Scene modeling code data
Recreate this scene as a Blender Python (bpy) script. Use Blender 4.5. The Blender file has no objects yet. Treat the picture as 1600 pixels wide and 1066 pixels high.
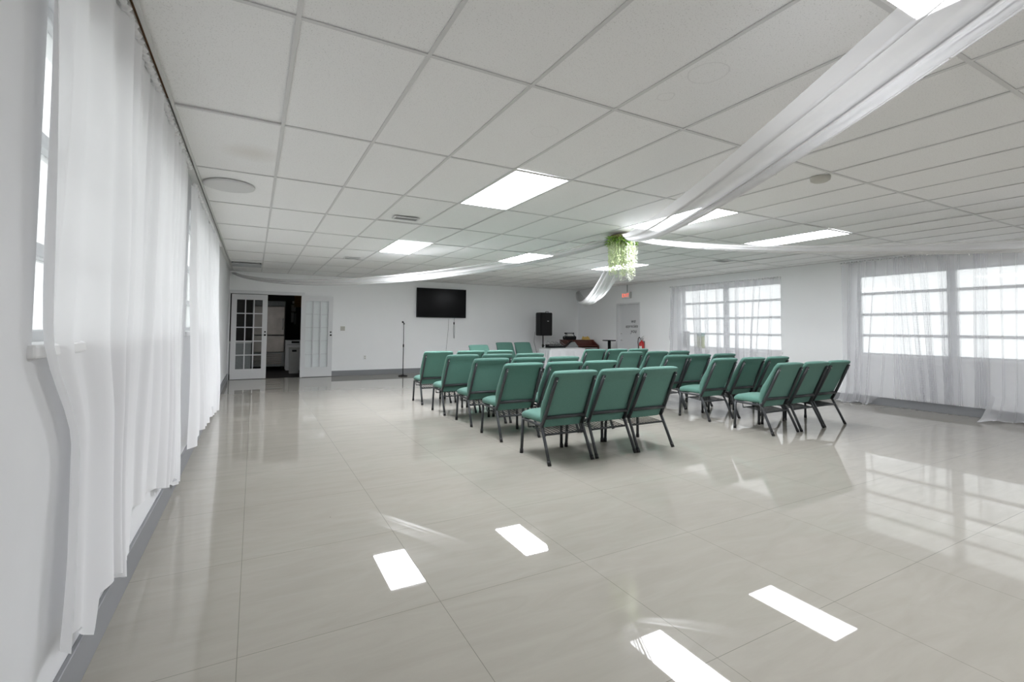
import bpy, bmesh, math, random
from mathutils import Vector, Matrix
random.seed(7)
PI = math.pi
SC = bpy.context.scene
COL = SC.collection

# ------------------------------------------------------------------ room measures (metres)
XL, XR = -0.558, 10.19        # inner faces of the side walls
YF, YB = -3.0, 13.592         # front wall (behind the viewer) and back wall
HC = 2.729                    # suspended ceiling
EYE = 1.35

# ------------------------------------------------------------------ materials
def mat(name):
    m = bpy.data.materials.new(name)
    m.use_nodes = True
    nt = m.node_tree
    for n in list(nt.nodes):
        nt.nodes.remove(n)
    out = nt.nodes.new('ShaderNodeOutputMaterial')
    return m, nt, out

def N(nt, typ, **kw):
    n = nt.nodes.new(typ)
    for k, v in kw.items():
        if k in ('operation', 'blend_type', 'data_type', 'feature', 'distance', 'noise_dimensions', 'wave_type', 'bands_direction', 'clamp'):
            setattr(n, k, v)
        else:
            n.inputs[k].default_value = v
    return n

def L(nt, a, ao, b, bi):
    nt.links.new(a.outputs[ao], b.inputs[bi])

def plain(name, col, rough=0.6, metal=0.0, spec=0.5, noise=0.0, nscale=40, bump=0.0, sheen=0.0, coat=0.0):
    m, nt, out = mat(name)
    p = N(nt, 'ShaderNodeBsdfPrincipled', Roughness=rough, Metallic=metal)
    p.inputs['Base Color'].default_value = (*col, 1)
    p.inputs['Specular IOR Level'].default_value = spec
    if sheen:
        p.inputs['Sheen Weight'].default_value = sheen
    if coat:
        p.inputs['Coat Weight'].default_value = coat
    if noise or bump:
        tc = N(nt, 'ShaderNodeTexCoord')
        nz = N(nt, 'ShaderNodeTexNoise', Scale=nscale, Detail=3.0)
        L(nt, tc, 'Object', nz, 'Vector')
        if noise:
            mx = N(nt, 'ShaderNodeMix', data_type='RGBA')
            mx.inputs[6].default_value = (*[c * (1 - noise) for c in col], 1)
            mx.inputs[7].default_value = (*[min(1, c * (1 + noise)) for c in col], 1)
            L(nt, nz, 'Fac', mx, 0)
            nt.links.new(mx.outputs[2], p.inputs['Base Color'])
        if bump:
            b = N(nt, 'ShaderNodeBump', Strength=bump, Distance=0.01)
            L(nt, nz, 'Fac', b, 'Height')
            L(nt, b, 'Normal', p, 'Normal')
    L(nt, p, 'BSDF', out, 'Surface')
    return m

def emit(name, col, s):
    m, nt, out = mat(name)
    e = N(nt, 'ShaderNodeEmission', Strength=s)
    e.inputs['Color'].default_value = (*col, 1)
    L(nt, e, 'Emission', out, 'Surface')
    return m

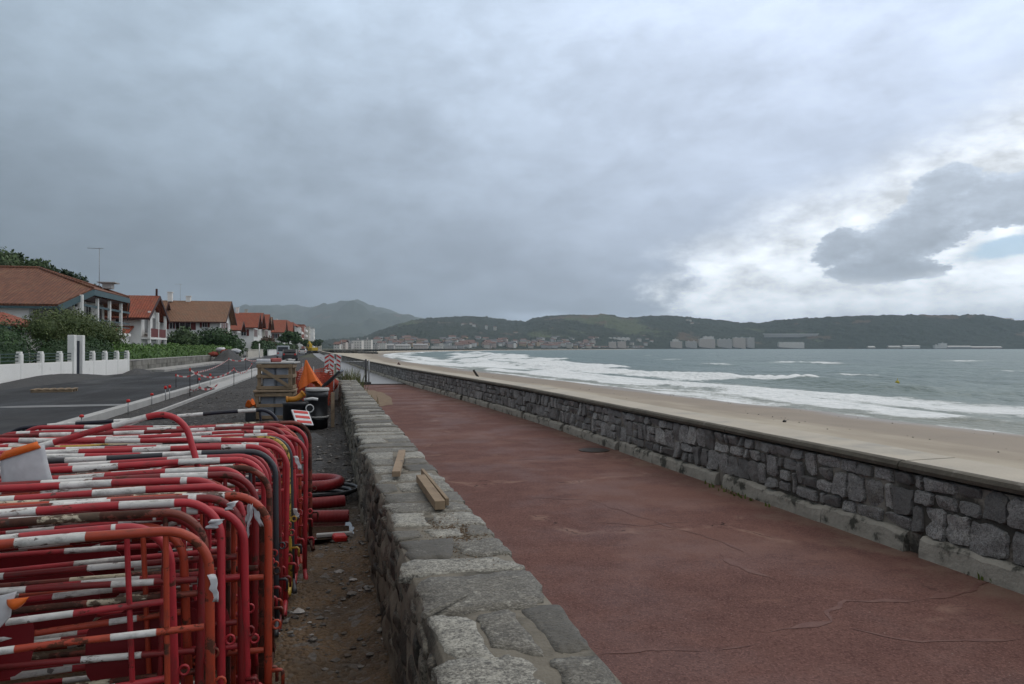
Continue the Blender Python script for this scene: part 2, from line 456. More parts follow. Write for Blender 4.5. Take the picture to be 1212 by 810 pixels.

Exercise details => Skip the pictures and transcribe the rest of the records exactly.

Solution for this task =>
Recreate this scene as a Blender Python (bpy) script. Use Blender 4.5. The Blender file has no objects yet. Treat the picture as 1600 pixels wide and 1066 pixels high.
import bpy, bmesh, math, random
from mathutils import Vector, Matrix
random.seed(7)
PI = math.pi
SC = bpy.context.scene
COL = SC.collection

# ------------------------------------------------------------------ room measures (metres)
XL, XR = -0.558, 10.19        # inner faces of the side walls
YF, YB = -3.0, 13.592         # front wall (behind the viewer) and back wall
HC = 2.729                    # suspended ceiling
EYE = 1.35

# ------------------------------------------------------------------ materials
def mat(name):
    m = bpy.data.materials.new(name)
    m.use_nodes = True
    nt = m.node_tree
    for n in list(nt.nodes):
        nt.nodes.remove(n)
    out = nt.nodes.new('ShaderNodeOutputMaterial')
    return m, nt, out

def N(nt, typ, **kw):
    n = nt.nodes.new(typ)
    for k, v in kw.items():
        if k in ('operation', 'blend_type', 'data_type', 'feature', 'distance', 'noise_dimensions', 'wave_type', 'bands_direction', 'clamp'):
            setattr(n, k, v)
        else:
            n.inputs[k].default_value = v
    return n

def L(nt, a, ao, b, bi):
    nt.links.new(a.outputs[ao], b.inputs[bi])

def plain(name, col, rough=0.6, metal=0.0, spec=0.5, noise=0.0, nscale=40, bump=0.0, sheen=0.0, coat=0.0):
    m, nt, out = mat(name)
    p = N(nt, 'ShaderNodeBsdfPrincipled', Roughness=rough, Metallic=metal)
    p.inputs['Base Color'].default_value = (*col, 1)
    p.inputs['Specular IOR Level'].default_value = spec
    if sheen:
        p.inputs['Sheen Weight'].default_value = sheen
    if coat:
        p.inputs['Coat Weight'].default_value = coat
    if noise or bump:
        tc = N(nt, 'ShaderNodeTexCoord')
        nz = N(nt, 'ShaderNodeTexNoise', Scale=nscale, Detail=3.0)
        L(nt, tc, 'Object', nz, 'Vector')
        if noise:
            mx = N(nt, 'ShaderNodeMix', data_type='RGBA')
            mx.inputs[6].default_value = (*[c * (1 - noise) for c in col], 1)
            mx.inputs[7].default_value = (*[min(1, c * (1 + noise)) for c in col], 1)
            L(nt, nz, 'Fac', mx, 0)
            nt.links.new(mx.outputs[2], p.inputs['Base Color'])
        if bump:
            b = N(nt, 'ShaderNodeBump', Strength=bump, Distance=0.01)
            L(nt, nz, 'Fac', b, 'Height')
            L(nt, b, 'Normal', p, 'Normal')
    L(nt, p, 'BSDF', out, 'Surface')
    return m

def emit(name, col, s):
    m, nt, out = mat(name)
    e = N(nt, 'ShaderNodeEmission', Strength=s)
    e.inputs['Color'].default_value = (*col, 1)
    L(nt, e, 'Emission', out, 'Surface')
    return m

Continue the Blender Python script for this scene: part 2, from line 456. More parts follow. Write for Blender 4.5. Take the picture to be 1212 by 810 pixels.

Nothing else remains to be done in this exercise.